Впервые опубликовано: ЛГ, 1845, 1 февр., No 5, отдел ‘Дагерротип’, с. 94—97, с подписью: ‘И. Пружинин’.
Атрибутировано Некрасову К. И. Чуковским, отметившим, что в фельетон включен вариант детских стихов поэта ‘Любезна маменька! примите…’ (ПССт 1927, с. 496). ‘Записки Пружинина’ являются непосредственным продолжением фельетонного цикла Некрасова ‘Хроника петербургского жителя’ (см. с. 29—73).
В собрание сочинений впервые включено: ПСС, т. V, с. 527—537.
Автограф не найден.
С. 215. Поцелуев мост — мост через Мойку в районе Никольской улицы (ныне ул. Глинки).
С. 215. ‘Прекрасное погибло в полном цвете: // Таков удел прекрасного на свете!’ — Неточная цитата из стихотворения В. А. Жуковского ‘На кончину ее величества королевы Виртембергской’ (1819), у Жуковского: ‘в пышном цвете…’. Ср. также: наст. изд., т. VIII, с. 184, 744, т. XI, кн. 1, с. 18, 270, 366, 449.
С. 215. Чернышев мост — мост через Фонтанку (ныне мост Ломоносова).
С. 215. …видел, как его несли на Смоленское кладбище…— См. наст. изд., т. 11, кн. 1, с. 387.
С. 216. Сущий вздор и ‘нимало не остроумно’! — Возможно, неточная цитата из ‘Ревизора’ Гоголя (д. 5, явл. 8 — реплика Земляники).
С. 218. Любезна маменька! примите…— Переделка детского стихотворения Некрасова (ср. текст стихотворения в автобиографических записках поэта (см.: наст. изд., т. XV).
С. 219. …мир, говорит, театр, жизнь — комедия, люди, говорит, актеры…— Ср. куплеты Некрасова из водевиля ‘Шила в мешке не утаишь,— девушки под замком не удержишь’ (1841): ‘Наш мир — театр. На сцене света // Играть нам роли суждено…’ (наст. изд., т. VI, с. 246).
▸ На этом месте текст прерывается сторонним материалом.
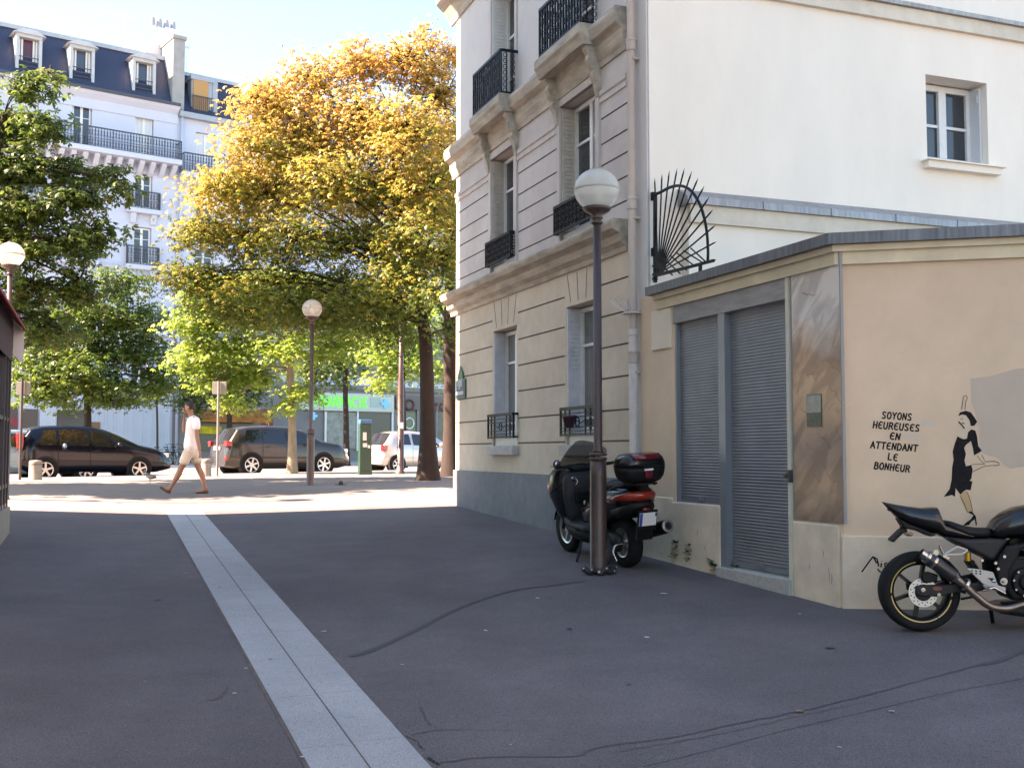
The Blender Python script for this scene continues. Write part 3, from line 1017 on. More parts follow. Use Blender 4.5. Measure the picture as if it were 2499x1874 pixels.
# painted rock panel with a small inset picture
def painting_mat():
    m = bpy.data.materials.new('painted_panel'); m.use_nodes = True
    nt = m.node_tree; b = nt.nodes['Principled BSDF']; b.inputs['Roughness'].default_value = .45
    tc = nt.nodes.new('ShaderNodeTexCoord')
    sep = nt.nodes.new('ShaderNodeSeparateXYZ'); nt.links.new(tc.outputs['Object'], sep.inputs[0])
    n = nt.nodes.new('ShaderNodeTexNoise'); n.inputs['Scale'].default_value = 3.2; n.inputs['Detail'].default_value = 7; n.inputs['Distortion'].default_value = .3
    nt.links.new(tc.outputs['Object'], n.inputs['Vector'])
    ad = nt.nodes.new('ShaderNodeMath'); ad.operation = 'MULTIPLY_ADD'; ad.inputs[1].default_value = .55; 
    nt.links.new(n.outputs[0], ad.inputs[0]); nt.links.new(sep.outputs[2], ad.inputs[2])
    mr = nt.nodes.new('ShaderNodeMapRange')
    mr.inputs[1].default_value = PZ0 + .25; mr.inputs[2].default_value = PZ1 + .16
    nt.links.new(ad.outputs[0], mr.inputs[0])
    cr = nt.nodes.new('ShaderNodeValToRGB')
    e = cr.color_ramp.elements
    e[0].position = 0; e[0].color = (.24, .15, .11, 1)
    e[1].position = 1; e[1].color = (.62, .56, .52, 1)
    for p, c in ((.12, (.50, .31, .20)), (.30, (.32, .20, .15)), (.46, (.56, .34, .21)), (.58, (.60, .37, .23)), (.66, (.46, .27, .17)), (.72, (.58, .43, .34)), (.79, (.64, .58, .54))):
        q = e.new(p); q.color = c + (1,)
    nt.links.new(mr.outputs[0], cr.inputs[0])
    # dark veins of the painted rock
    m0 = nt.nodes.new('ShaderNodeMapping'); m0.inputs['Rotation'].default_value = (0, R(-48), 0)
    nt.links.new(tc.outputs['Object'], m0.inputs['Vector'])
    mp = nt.nodes.new('ShaderNodeMapping'); mp.inputs['Scale'].default_value = (.9, 1, 2.6)
    nt.links.new(m0.outputs[0], mp.inputs['Vector'])
    n2 = nt.nodes.new('ShaderNodeTexNoise'); n2.inputs['Scale'].default_value = 2.2; n2.inputs['Detail'].default_value = 8; n2.inputs['Distortion'].default_value = .8
    nt.links.new(mp.outputs[0], n2.inputs['Vector'])
    c2 = nt.nodes.new('ShaderNodeValToRGB'); c2.color_ramp.elements[0].position = .44; c2.color_ramp.elements[1].position = .56
    c2.color_ramp.elements[0].color = (.62, .58, .58, 1); c2.color_ramp.elements[1].color = (1.1, 1.08, 1.06, 1)
    nt.links.new(n2.outputs[0], c2.inputs[0])
    mx = nt.nodes.new('ShaderNodeMix'); mx.data_type = 'RGBA'; mx.blend_type = 'MULTIPLY'; mx.inputs[0].default_value = .7
    nt.links.new(cr.outputs[0], mx.inputs[6]); nt.links.new(c2.outputs[0], mx.inputs[7])
    nt.links.new(mx.outputs[2], b.inputs['Base Color'])
    return m
px0, px1 = H.X(2056, 900, YS), H.X(1937, 900, YS)
PZ0, PZ1 = H.hit(1996, 1272, YS)[1], H.hit(1996, 622, YS)[1]
mb = MB(); mb.box((px0, YS - .01, PZ0), (px1, YS + .012, PZ1 - .03))
pan = mb.build('painted_panel', painting_mat(), sh)
mb = MB()
for x0, x1 in ((px0 - .012, px0), (px1, px1 + .012)): mb.box((x0, YS - .01, PZ0), (x1, YS + .018, PZ1 - .018))
mb.box((px0, YS - .01, PZ1 - .03), (px1, YS + .018, PZ1 - .018))
mb.build('panel_frame', mat('panel_frame', (.24, .245, .25), .6), pan)
mb = MB()
rnd = random.Random(3)
for (a, b, k) in ((.30, .60, 1), (.22, .50, 2), (.7, .55, 3), (.75, .30, 4), (.15, .35, 5), (.55, .42, 6), (.4, .22, 7), (.62, .18, 8), (.85, .44, 9), (.5, .33, 10)):
    x = px0 + (px1 - px0) * a; z = PZ0 + (PZ1 - PZ0) * b
    P = []
    for i in range(7):
        P.append((x, z)); x += rnd.uniform(-.05, -.005); z += rnd.uniform(-.05, .01)
    ribbon(mb, P, [.002, .004, .003, .005, .003, .003, .002], lambda a_, b_, d: (a_, YS + .0135 + .0001 * k, b_))
mb.build('paint_crack', mat('paint_crack', (.13, .08, .06), .7), pan)
mb = MB()
P = [(px1 - .16, PZ1 - .30), (px1 - .20, PZ1 - .315), (px1 - .235, PZ1 - .33), (px1 - .26, PZ1 - .325), (px1 - .31, PZ1 - .345), (px1 - .36, PZ1 - .345)]
ribbon(mb, P, [.004, .008, .007, .005, .005, .003], lambda a_, b_, d: (a_, YS + .0142, b_))
mb.build('plaster_crack', mat('paint_crack', (0, 0, 0)), pan)
ix0, ix1 = H.X(2009, 1000, YS), H.X(1973, 1000, YS)
iz0, iz1 = H.hit(1990, 1041, YS)[1], H.hit(1990, 962, YS)[1]
mb = MB(); mb.box((ix0, YS, iz0), (ix1, YS + .02, iz1))
mb.cur = 1
mb.box((ix0 + .006, YS + .016, iz0 + .12), (ix1 - .006, YS + .0215, iz1 - .008))
mb.build('inset_picture', [mat('inset_dark', (.075, .07, .05), .4, var=.5, scale=20), mat('inset_pale', (.30, .29, .25), .4, var=.2, scale=14)], pan)

# stencils on the frontal wall (paint, a hair proud of the render)
def fz(zx, zy): return FWALL.hit(2080 + zx / 4.148, 900 + zy / 4.148, YS)
def fplace(zx, zy, d=0.0):
    a, z = fz(zx, zy)
    return rel @ Vector((a, YS + .0012 + d, z))
M_ink = mat('black_stencil_paint', (.009, .007, .009), .7, var=.5, scale=40, spec=.2)
mb = MB()
sc_x = 8.9 / 2680
for k_, (txt, x0, y0, x1, y1) in enumerate((('SOYONS', 300, 500, 598, 522), ('HEUREUSES', 208, 597, 676, 634), ('EN', 380, 710, 480, 722), ('ATTENDANT', 184, 800, 655, 838), ('LE', 360, 917, 456, 932), ('BONHEUR', 222, 1010, 578, 1046))):
    n_ = len(txt)
    tmp = MB()
    wtot = write(tmp, txt, lambda a, b, d: (a, 0, b), 1.4, .1, .12)
    kx = (x1 - x0) / wtot; hgt = 66 / 1.4
    def pl(a, b, d, x0=x0, y0=y0, kx=kx, y1=y1, x1=x1):
        zx = x0 + a * kx
        zy = y0 + (y1 - y0) * (zx - x0) / (x1 - x0) - b * hgt
        return fplace(zx, zy, d)
    write(mb, txt, pl, 1.4, .31, .12)
mb.build('stencil_lettering', M_ink, sh, fix=False)
mb = MB()
for st in ([(100, 940), (150, 870), (205, 795), (225, 775)], [(225, 775), (250, 830), (262, 845)], [(225, 780), (262, 800), (275, 850), (280, 880)], [(310, 845), (305, 890)], [(312, 822), (313, 828)], [(370, 840), (345, 850), (350, 885), (380, 900), (385, 930), (340, 945), (290, 935), (270, 905)]):
    P = [(2080 + x / 4.365, 1180 + y / 4.365) for x, y in st]
    w_ = .012
    P2 = [FWALL.hit(*p, YS + .022) for p in P]
    ribbon(mb, [(-a, z) for a, z in P2], w_, lambda a, b, d: rel @ Vector((-a, YS + .0245, b)))
mb.build('painted_signature', M_ink, sh, fix=False)
fig = MB()
def shape(pts, d=0.0, n=0):
    fig.poly([fplace(x, y, d) for x, y in pts])
M_skinp = mat('stencil_flesh', (.52, .33, .17), .8); M_pale = mat('stencil_pale', (.58, .47, .35), .85)
fig.cur = 2
shape([(1085, 500), (1120, 470), (1180, 475), (1195, 560), (1160, 600), (1190, 640), (1160, 720), (1100, 700), (1060, 680), (1110, 640), (1120, 605), (1085, 570)], .0)
fig.cur = 1
shape([(1090, 1270), (1150, 1235), (1185, 1300), (1215, 1450), (1160, 1450), (1120, 1370)], .0002)
fig.cur = 0
shape([(1065, 682), (1095, 700), (1130, 712), (1160, 705), (1172, 640), (1205, 612), (1245, 625), (1262, 680), (1275, 780), (1312, 830), (1232, 876), (1220, 800), (1200, 730), (1150, 770), (1132, 800), (1150, 860), (1135, 930), (1150, 985), (1205, 972), (1218, 1020), (1205, 1110), (1188, 1130), (1215, 1140), (1198, 1228), (1150, 1222), (1092, 1270), (1045, 1205), (1040, 1295), (1010, 1275), (925, 1295), (985, 1215), (1005, 1120), (1010, 1000), (1025, 920), (1015, 840), (1035, 760)], .0004)
shape([(1072, 478), (1090, 440), (1150, 424), (1200, 440), (1235, 490), (1265, 535), (1235, 575), (1200, 578), (1185, 520), (1150, 470), (1110, 462)], .0006)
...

С. 219. …калашник бьет мальчишку за то, что тот у него с прилавка калач стащил… — Сходный сюжет Некрасов разработал в стихотворении ‘Вор’ из цикла ‘На улице’ (1850) (наст. изд., т. I, с. 76).
С. 220. Нанка — дешевый сорт хлопчатобумажной ткани.
С. 220. …’единственно от неосторожности просителей’…— Цитата из ‘Повести о том, как поссорились Иван Иванович с Иваном Никифоровичем’ Гоголя (гл. IV).
С. 220. Таких две жизни за одну…— Цитата из поэмы Лермонтова ‘Мцыри’ (1839) (гл. 3).
С. 221. …Абдул Авдеич сидит на конце стола…— Абдул Авдеевич Задарин — прозвище Фаддея Булгарина, восходящее к пьесе Ф. А. Кони ‘Петербургские квартиры’ (1840).
С. 221. Душник — отдушка, отверстие для пропуска воздуха, холода или тепла.
С. 223. …в провинции в какой-нибудь рыжики хорошие всегда можешь за дешевую цену иметь…— Ср. в стихотворении Некрасова ‘Говорун’: ‘Бедняк, живи в губернии: // Там дешевы грибы’ (наст. изд., т. I, с. 389).
С. 224. ‘Севильский цирюльник’ — опера Д. А. Россини (1816). Исполнялась в Петербурге итальянской оперной труппой с сезона 1843/1844 г.
С. 224. …оперы итальянской недоставало!.. Альбони! ~Ниссен! ~ Роверс! — Перечислены певцы итальянской оперной труппы: контральто Мариетта Альбони (1824—1894), сопрано Генриетта Ниссен-Саломан (1819—1879) и бас-буффо Агостино Роверс.